Mi rivolgo alla gioventù, a quelli che cantarono e si abbandonarono all’allegria e allo spirito di lotta.
Mi rivolgo all’uomo del Cile, all’operaio, al contadino, all’intellettuale, a quelli che saranno perseguitati, perché nel nostro paese il fascismo ha fatto la sua comparsa già da qualche tempo; negli attentati terroristi, facendo saltare i ponti, tagliando le linee ferroviarie, distruggendo gli oleodotti e i gasdotti, nel silenzio di coloro che avevano l’obbligo di procedere. Erano d’accordo. La storia li giudicherà.

Poco dopo il discorso, Allende prende un fucile d’assalto – un AK-47 che gli aveva donato Fidel Castro – e smette di difendere il palazzo. Si spara una scarica di colpi in testa, dal basso verso l’alto, solo, per non cadere nelle mani della barbarie che imperversa. Nixon e Kissinger accolgono la notizia con serena soddisfazione e non perdono tempo a riconoscere il nuovo governo, al cui comando si è autoproclamato Pinochet. Il blocco socialista condanna l’accaduto, e anche l’Italia democristiana, ma solo perché il colpo di stato è un modus operandi che fa paura a tutti e non si può transigere.

Il colpo di stato pone fine a tutti i progetti politici di Allende, e comincia una delle più efferate dittature della contemporaneità. E si potrebbe pensare, a un primo sguardo, che l’avvento di Pinochet rappresenti un enorme passo indietro, che l’operato di Allende, che ha governato per appena tre anni, sia stata una parentesi infelice e utopica, ma non è così. Quella via socialista ha continuato a lavorare, e continua tuttora, anche sotterranea, anche non vista: è l’eredità di Allende, una testimonianza che darà i suoi frutti migliori nel futuro, ma che arriva da quell’esperienza lì, da quell’11 settembre segnato dalla tragedia.

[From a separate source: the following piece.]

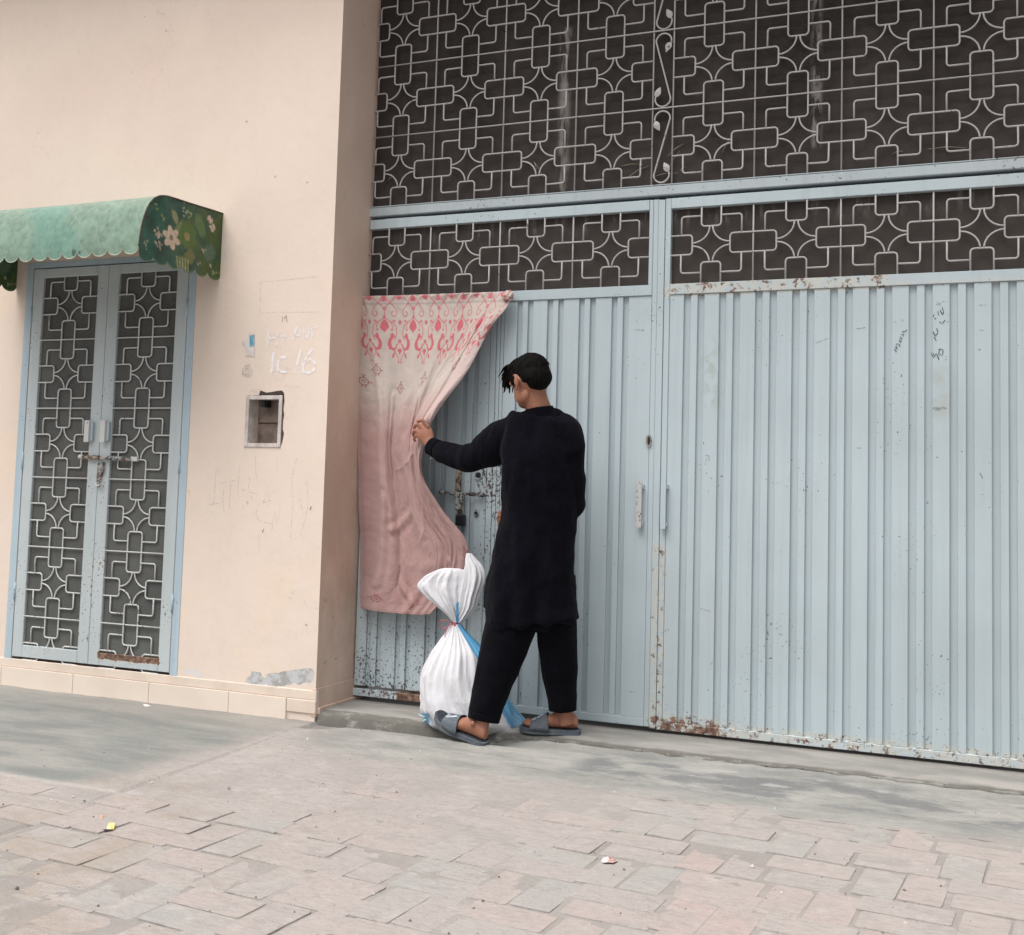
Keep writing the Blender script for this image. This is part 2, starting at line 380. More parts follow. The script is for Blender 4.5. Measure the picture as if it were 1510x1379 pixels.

Lavoratori della mia Patria, ho fede nel Cile e nel suo destino. Altri uomini supereranno questo momento grigio e amaro in cui il tradimento pretende di imporsi. Sappiate che, più prima che poi, si apriranno di nuovo i grandi viali per i quali passerà l’uomo libero, per costruire una società migliore.
Viva il Cile! Viva il popolo! Viva i lavoratori!